José Woldenberg
Reforma
05/10/2017
En solidaridad con Leonardo Curzio.
El malestar que flota en el ambiente en contra de los partidos políticos combina nutrientes profundos y prejuicios muy extendidos. Atender a los primeros y desmontar a los segundos parece ser una tarea de primer orden. Pero los propios partidos parecen dar la espalda a los auténticos problemas mientras alimentan las consejas más desinformadas y tontas que emergen de la sociedad. La mala conciencia de los dirigentes, sumada a la simpleza, el oportunismo y la demagogia están destruyendo las coordenadas de un debate medianamente racional. Y los adjetivos no son azarosos: demagogia, porque no intentan elevar el nivel de la comprensión y discusión sino se pliegan al mínimo común denominador que priva en la sociedad; simpleza, porque cualquier planteamiento moderadamente sofisticado no cabe en las fórmulas pegajosas de la mercadotecnia; y oportunismo, porque con esos recursos piensan en «ganar» a la mayoría. Perdieron la brújula.
Que los partidos, en conjunto, hubiesen destinado un porcentaje importante de sus recursos a las tareas de auxilio a las víctimas, reconstrucción de inmuebles, atención a los damnificados hubiese sido un gesto de solidaridad digno de ser apreciado. Es más, si cada uno lo hubiese realizado por su cuenta también. Pero no, acicateados por la fiebre del malestar interiorizado, empezaron una carrera desbocada para ver quién se flagelaba más y con mayor contundencia, hasta llegar a la peregrina iniciativa de suprimir por completo el financiamiento público. Sin reparar en la historia ni en las posibles derivaciones de esa iniciativa ni en un análisis comparado de lo que sucede en el mundo, desataron, diría el cínico, los mejores resortes de la demagogia de la mala. (La demagogia «buena» es aquella en la que el demagogo gana y los demás pierden, la demagogia «mala» es aquella en la que todos pierden incluyendo al demagogo).
Al parecer es obligado recordar lo elemental: solo hay dos grandes fuentes de financiamiento para los partidos: públicas y privadas. En nuestro caso se optó por la preeminencia de la primera para alcanzar tres objetivos estratégicos que mantienen su vigencia: a) los recursos públicos son más transparentes que los privados, b) sirven para equilibrar las condiciones de la competencia y c) deben ser un dique contra la injerencia de los donantes privados en los partidos. Suprimir ese financiamiento solo llevará a una mayor opacidad en el manejo de las finanzas, a un nuevo desequilibrio en las condiciones de la competencia y a una sumisión cada vez mayor de los partidos en relación a los grandes grupos económicos.

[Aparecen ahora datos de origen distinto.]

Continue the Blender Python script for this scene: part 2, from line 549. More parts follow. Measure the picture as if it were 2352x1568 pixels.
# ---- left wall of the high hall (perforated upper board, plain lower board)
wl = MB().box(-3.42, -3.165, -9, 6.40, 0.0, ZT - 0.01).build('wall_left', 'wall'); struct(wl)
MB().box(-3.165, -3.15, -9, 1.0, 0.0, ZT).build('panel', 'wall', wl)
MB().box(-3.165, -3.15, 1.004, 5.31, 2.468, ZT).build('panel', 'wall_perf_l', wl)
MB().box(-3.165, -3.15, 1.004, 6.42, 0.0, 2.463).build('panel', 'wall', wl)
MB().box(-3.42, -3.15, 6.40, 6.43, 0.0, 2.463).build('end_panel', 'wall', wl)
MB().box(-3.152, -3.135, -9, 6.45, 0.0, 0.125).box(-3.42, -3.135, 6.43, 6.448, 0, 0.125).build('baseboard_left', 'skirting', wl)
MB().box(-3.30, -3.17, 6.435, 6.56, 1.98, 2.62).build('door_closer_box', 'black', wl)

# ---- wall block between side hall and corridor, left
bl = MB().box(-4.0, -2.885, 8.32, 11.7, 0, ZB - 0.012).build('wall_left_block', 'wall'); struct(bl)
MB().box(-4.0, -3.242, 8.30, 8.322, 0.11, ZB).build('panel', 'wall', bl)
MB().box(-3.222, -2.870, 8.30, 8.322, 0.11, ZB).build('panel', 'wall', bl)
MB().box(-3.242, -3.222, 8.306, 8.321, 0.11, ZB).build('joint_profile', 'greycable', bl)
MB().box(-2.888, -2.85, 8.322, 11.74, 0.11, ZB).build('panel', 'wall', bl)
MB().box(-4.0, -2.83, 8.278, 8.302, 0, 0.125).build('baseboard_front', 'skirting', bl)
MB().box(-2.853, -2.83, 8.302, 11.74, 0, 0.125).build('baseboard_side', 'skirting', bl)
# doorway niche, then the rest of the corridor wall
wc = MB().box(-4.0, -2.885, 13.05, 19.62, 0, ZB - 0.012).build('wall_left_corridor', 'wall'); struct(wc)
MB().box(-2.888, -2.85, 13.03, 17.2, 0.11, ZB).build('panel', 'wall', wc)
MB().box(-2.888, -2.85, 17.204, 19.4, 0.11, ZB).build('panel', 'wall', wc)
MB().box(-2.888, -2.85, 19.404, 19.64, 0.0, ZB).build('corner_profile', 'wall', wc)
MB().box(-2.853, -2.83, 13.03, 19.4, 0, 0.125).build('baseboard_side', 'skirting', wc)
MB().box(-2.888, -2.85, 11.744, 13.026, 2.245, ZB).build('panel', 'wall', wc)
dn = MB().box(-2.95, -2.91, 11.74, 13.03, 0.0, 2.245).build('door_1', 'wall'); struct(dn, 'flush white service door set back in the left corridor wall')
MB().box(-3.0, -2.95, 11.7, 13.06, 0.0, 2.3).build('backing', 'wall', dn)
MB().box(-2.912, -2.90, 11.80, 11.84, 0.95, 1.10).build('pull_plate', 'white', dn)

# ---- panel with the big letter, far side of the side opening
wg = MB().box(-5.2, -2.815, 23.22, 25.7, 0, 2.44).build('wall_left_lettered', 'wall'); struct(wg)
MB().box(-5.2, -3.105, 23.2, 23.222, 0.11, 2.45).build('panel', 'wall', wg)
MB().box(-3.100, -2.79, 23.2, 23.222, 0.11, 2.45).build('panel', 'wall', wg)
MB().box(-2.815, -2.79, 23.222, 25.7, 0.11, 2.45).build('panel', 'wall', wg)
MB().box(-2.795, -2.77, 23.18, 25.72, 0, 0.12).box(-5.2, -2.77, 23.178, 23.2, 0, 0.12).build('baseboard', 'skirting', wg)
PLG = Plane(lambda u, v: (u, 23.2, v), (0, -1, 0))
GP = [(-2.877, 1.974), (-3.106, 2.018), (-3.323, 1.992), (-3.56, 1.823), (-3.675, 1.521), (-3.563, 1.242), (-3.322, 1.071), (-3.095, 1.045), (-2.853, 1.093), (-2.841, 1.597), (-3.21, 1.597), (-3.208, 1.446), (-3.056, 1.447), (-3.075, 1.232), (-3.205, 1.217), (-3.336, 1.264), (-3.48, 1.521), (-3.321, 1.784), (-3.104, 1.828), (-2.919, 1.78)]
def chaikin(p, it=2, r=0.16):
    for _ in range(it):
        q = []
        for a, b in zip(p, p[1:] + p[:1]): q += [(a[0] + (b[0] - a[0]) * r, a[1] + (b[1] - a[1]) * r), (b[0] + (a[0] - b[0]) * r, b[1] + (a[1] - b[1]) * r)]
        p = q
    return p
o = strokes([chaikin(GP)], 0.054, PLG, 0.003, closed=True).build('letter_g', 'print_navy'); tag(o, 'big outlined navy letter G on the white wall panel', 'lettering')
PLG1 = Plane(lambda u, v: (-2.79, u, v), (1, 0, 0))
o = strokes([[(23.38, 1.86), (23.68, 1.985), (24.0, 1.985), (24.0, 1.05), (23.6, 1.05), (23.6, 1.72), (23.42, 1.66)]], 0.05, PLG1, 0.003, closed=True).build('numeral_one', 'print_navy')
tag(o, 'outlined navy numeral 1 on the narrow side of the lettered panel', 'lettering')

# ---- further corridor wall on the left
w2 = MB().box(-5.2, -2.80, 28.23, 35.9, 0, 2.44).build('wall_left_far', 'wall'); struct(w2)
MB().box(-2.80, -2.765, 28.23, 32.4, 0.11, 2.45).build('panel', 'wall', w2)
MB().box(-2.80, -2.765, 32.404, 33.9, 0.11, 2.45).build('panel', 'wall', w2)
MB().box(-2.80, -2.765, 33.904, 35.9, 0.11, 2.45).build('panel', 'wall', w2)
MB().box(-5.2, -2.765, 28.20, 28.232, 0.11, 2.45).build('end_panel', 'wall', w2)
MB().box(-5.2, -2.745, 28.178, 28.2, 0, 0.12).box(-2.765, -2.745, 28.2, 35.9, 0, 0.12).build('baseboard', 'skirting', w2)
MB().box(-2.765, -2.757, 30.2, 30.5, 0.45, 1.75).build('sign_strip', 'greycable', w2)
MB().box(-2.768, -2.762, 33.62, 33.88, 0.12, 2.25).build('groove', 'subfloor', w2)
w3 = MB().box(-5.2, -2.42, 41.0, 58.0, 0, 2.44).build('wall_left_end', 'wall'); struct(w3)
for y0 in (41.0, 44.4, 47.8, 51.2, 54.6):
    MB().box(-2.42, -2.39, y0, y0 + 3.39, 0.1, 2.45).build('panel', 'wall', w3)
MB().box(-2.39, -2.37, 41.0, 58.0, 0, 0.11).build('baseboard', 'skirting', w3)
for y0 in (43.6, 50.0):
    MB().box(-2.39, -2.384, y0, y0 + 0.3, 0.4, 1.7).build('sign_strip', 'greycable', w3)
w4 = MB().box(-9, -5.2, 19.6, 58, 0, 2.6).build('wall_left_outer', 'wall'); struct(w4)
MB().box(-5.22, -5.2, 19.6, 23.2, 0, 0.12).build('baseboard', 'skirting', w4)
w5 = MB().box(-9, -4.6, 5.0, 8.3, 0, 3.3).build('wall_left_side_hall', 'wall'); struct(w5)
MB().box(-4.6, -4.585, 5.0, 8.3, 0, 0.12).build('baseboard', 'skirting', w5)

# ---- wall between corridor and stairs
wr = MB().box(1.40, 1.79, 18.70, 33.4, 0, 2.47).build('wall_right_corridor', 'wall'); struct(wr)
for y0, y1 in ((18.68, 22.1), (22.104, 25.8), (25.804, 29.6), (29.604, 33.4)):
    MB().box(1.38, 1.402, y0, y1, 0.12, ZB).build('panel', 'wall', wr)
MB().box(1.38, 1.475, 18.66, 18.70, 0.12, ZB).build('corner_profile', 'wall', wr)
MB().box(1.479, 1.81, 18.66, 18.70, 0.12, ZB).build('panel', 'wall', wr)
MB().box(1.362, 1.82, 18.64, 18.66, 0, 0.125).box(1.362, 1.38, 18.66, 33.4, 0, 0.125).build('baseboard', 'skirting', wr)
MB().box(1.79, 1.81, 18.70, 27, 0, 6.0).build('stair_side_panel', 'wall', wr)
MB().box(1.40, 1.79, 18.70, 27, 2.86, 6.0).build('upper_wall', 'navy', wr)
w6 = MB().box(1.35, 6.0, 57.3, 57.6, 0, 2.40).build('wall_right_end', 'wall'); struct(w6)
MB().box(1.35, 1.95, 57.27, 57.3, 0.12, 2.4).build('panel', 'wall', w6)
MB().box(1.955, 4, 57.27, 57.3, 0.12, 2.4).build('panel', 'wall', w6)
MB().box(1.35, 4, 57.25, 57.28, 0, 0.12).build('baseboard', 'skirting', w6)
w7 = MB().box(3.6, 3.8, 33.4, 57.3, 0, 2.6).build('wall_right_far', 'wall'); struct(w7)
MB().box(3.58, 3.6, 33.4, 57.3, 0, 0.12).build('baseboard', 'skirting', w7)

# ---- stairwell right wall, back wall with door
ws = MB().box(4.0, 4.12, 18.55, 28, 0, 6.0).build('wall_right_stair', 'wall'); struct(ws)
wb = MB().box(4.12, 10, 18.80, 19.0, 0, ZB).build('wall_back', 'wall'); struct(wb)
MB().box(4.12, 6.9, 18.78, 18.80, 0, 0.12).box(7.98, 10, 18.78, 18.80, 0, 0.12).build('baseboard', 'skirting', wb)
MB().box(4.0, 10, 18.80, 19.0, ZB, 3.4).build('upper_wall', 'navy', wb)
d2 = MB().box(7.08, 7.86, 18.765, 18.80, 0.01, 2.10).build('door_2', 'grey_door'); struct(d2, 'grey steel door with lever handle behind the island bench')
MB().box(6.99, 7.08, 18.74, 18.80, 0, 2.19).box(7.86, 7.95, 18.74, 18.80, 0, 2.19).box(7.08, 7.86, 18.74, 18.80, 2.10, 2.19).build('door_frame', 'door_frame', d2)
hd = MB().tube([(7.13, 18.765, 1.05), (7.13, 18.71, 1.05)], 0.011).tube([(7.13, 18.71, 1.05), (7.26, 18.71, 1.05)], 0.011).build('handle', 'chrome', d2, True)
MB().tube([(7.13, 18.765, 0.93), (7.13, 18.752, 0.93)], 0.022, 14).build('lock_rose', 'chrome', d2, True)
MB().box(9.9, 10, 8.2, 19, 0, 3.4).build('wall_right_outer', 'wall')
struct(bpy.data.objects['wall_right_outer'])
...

El tema además se discute en un ambiente de marcada irracionalidad. Escuchando y leyendo a algunos parecería que la salud de las finanzas públicas y las posibilidades de la atención a las víctimas y las tareas de reconstrucción dependen de dichos recursos. No se recuerda que el financiamiento público a los partidos en 2017 representó el 0.13 por ciento del Presupuesto de Egresos de la Federación y que además ya se ha ejercido en un 75 por ciento. Se puede reducir, por supuesto, pero eliminarlo solo acarrearía secuelas peores.
También montada en la ola antipolítica, la dirigencia del PRI propone eliminar a los diputados y senadores plurinominales. No centran su argumentación en el núcleo duro del tema: las fórmulas de representación sino en el ahorro que ello implicaría. Con visión de tendero (que me perdonen los tenderos), se olvidan que lo crucial del tema es intentar traducir de la manera más exacta posible el porcentaje de votos en porcentaje de escaños. Y que la fórmula uninominal tiende de manera «natural» a sobrerrepresentar a la mayoría y subrepresentar a las minorías. No se percatan siquiera que en la mayor parte de los países de Europa y América Latina la fórmula plurinominal es hegemónica y parecen pensar que la vía natural para construir representación es la acuñada en la Gran Bretaña y Estados Unidos.
En lugar de dar un paso hacia adelante, por ejemplo, quitar el premio de sobrerrepresentación de 8 por ciento para la primera fuerza, quieren volver, en términos normativos, a los tiempos anteriores a los llamados diputados de partido (1963). Un dislate mayúsculo, que además resulta una apuesta de pronóstico reservado porque nadie puede saber a quién acabará beneficiando.